Because of certain connections that Abdel Rahman bears to this day, and has suffered throughout his long term as a refugee in Cairo, he is reopening his file with the UNHCR office in Cairo. Abdel Rahman is expressly, and ardently a global citizen who demonstrates for peace and civil progress on behalf of the rights of all people, including, especially, the citizens of his current host country of Egypt, however inhospitable its policies may remain with regard to human rights, as with his unique, and authentic experience as a refugee from Darfur.
On the same day that Abdel Rahman submitted his application paperwork to UNHCR’s Cairo office, he received a slip. A small, seemingly insignificant piece of paper, with barely legible penmanship, which confirms the receipt of his application, is the only palpable hope that he has in his monumental search for justice. Now, waiting for a phone call from the UNHCR Cairo office, Abdel Rahman is in a position that many forced migrants, asylum seekers and refugees find themselves in Egypt, oftentimes fifteen years down the road, or longer. Yet, they wait, desperately, in cafes, on street corners, and in community centers, holding out an ever so slight hope that their case will be processed, that they will find a place to call home, where they can finally live with basic, human dignity.
For these reasons, a MoveOn petition, was started, to support those seeking to reopen their files with UNHCR-Egypt, and to assist Abdel Rahman with his case, specifically, in light of the emergency circumstances that he currently faces. In response to this initial measure of response, an International Refugee Rights Initiative (IRRI) representative, based in New York City, noted, “My colleagues with expertise in this area think that the case will not be reopened unless this is requested by Geneva.”

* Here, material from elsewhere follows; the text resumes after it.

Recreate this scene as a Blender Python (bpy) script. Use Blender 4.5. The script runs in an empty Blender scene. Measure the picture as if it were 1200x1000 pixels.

Despite the seemingly insurmountable challenges that such cases pose, it is absolutely essential that there is a response. In the post-Mubarak era of the Middle East, the people of Cairo have not stopped calling out to the international community, and it is not only the voices of Egyptians that resound, but of those people often neglected, and underrepresented, whose struggles are complex, yet whose lives example a shockingly underappreciated individual, and community strength.